Lovely post, Ken Levine. Thank you.

Anonymous said most college freshman know nothing about 9/11. Can that be true? It is impossible for me to believe it, even though I am aware that many children graduate from high school knowing very little history of their own country and even less of world history. If Cicero (quoted above by Buttermilk Sky) was right, we will soon be a nation of children.

Johnny Walker said...

No, I don't think that's true, Diane. There was a video that went around supposedly showing it, but there was also another video, years ago, showing adults saying the same thing. You can edit a video to show whatever you want it to.

jbryant said...

I think IN HARM'S WAY is a fine film. The story may be an uneasy marriage of military strategy and soap opera, but both aspects work well enough individually. John Wayne and Patricia Neal are great together, and the rest of the cast is solid too. Preminger favors long-take scenes filled with subtly great camerawork.

Diane D. said...

Thanks, Johnny Walker. It's unfortunate that people quote such dubious information sources. You can always find reputable web sites, but so many people want to believe the worst--it gets so tiresome.

ODJennings said...

"Better is TORA TORA TORA, although the battle ships are miniature toys filmed in the tank at Paramount."

I'll take the models in tanks any day over today's CGI (although Warner Bros. put everyone else to shame when it came to exciting model ship sequences. Watch Action in the North Atlantic if you don't believe me.)

At least with toy boats in tanks they had to fall back on gimmicks like plot and dialogue instead of just trusting CGI to carry the movie like they do today (Watch Pearl Harbor if you don't believe me.)

In Harm's Way is worth watching for Patricia Neal if nothing else. When she kicks off those nurses shoes and tells John Wayne to get his roommate to sleep somewhere else tonight--well what's not to like about that.

MikeN said...

Diane it's true. Just ask some people of that age. I know that in 2003, many college freshman taking a history class didn't know about Bill Clinton's impeachment.

Also, ask them who is being thanked at Thanksgiving, and you'll be surprised how many will say The Indians.

Eduardo Jencarelli said...

@McAlvie:

Three words: Black Hawk Down.

Kirk said...

MikeN said: "Diane it's true. Just ask some people of that age. I know that in 2003, many college freshman taking a history class didn't know about Bill Clinton's impeachment."

Did you by chance mean 2013? 2003 was a mere five years after Clinton's impeachment. Those college freshmen would have been in the 8th grade. Yes, parents may have tried to shield their children from the whole Monica Lewinsky affair, but I think someone on the verge of adolescent would have found out (and found it interesting) anyway.

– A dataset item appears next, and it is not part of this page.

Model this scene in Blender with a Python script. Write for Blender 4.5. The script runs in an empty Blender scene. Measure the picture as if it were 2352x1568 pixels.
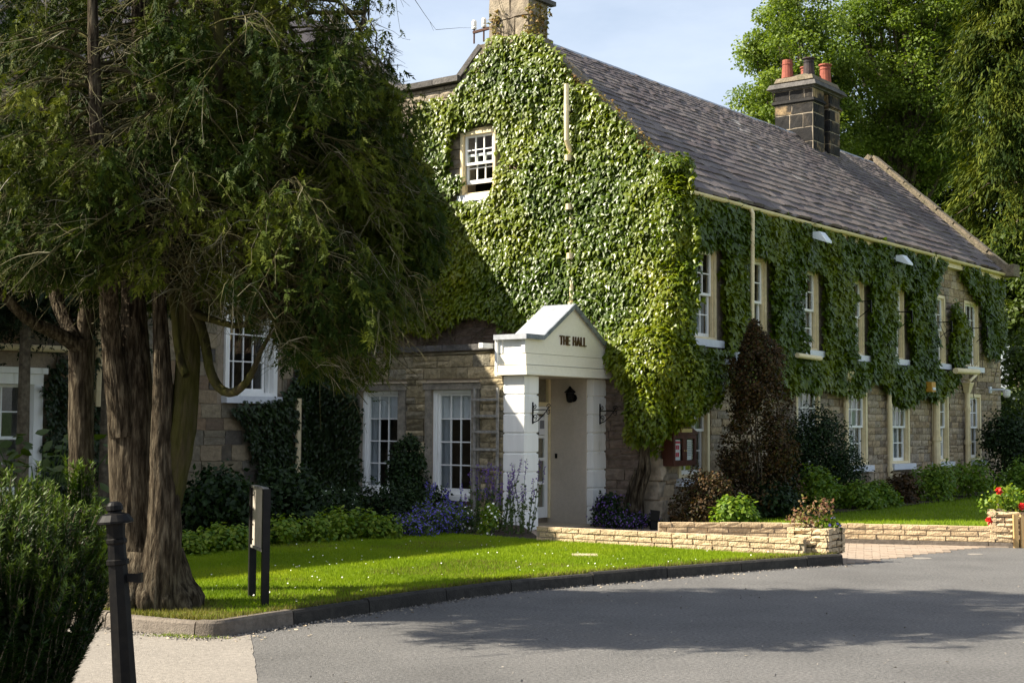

By way of comparison, I was in the 8th grade during the Wayne Hays scandal (the congressman paid his secretary for sex) and knew about THAT. Could it be that those freshmen were aware of the Clinton-Lewinsky affair as a scandal, but not, strictly speaking, an impeachment, since a lot of people incorrectly believe a impeachment to be the removal of a president, rather than an ATTEMPT to remove a president (I've known a lot of people who mistakenly think Nixon was impeached)?

Anonymous said...

An interesting Pearl Harbor movie was a special effects spectacular the Japanese made in 1942 titled The War At Sea from Hawaii to Malaya. The effects are by the same Toho guys who ten years later would be making Godzilla movies. It's cracking stuff.

You can find it on YouTube if you look. I warn you: most of the movie is dull as ditchwater, mostly dealing with the training of Naval aviators. But the action and effects scenes in the final reel are well worth catching.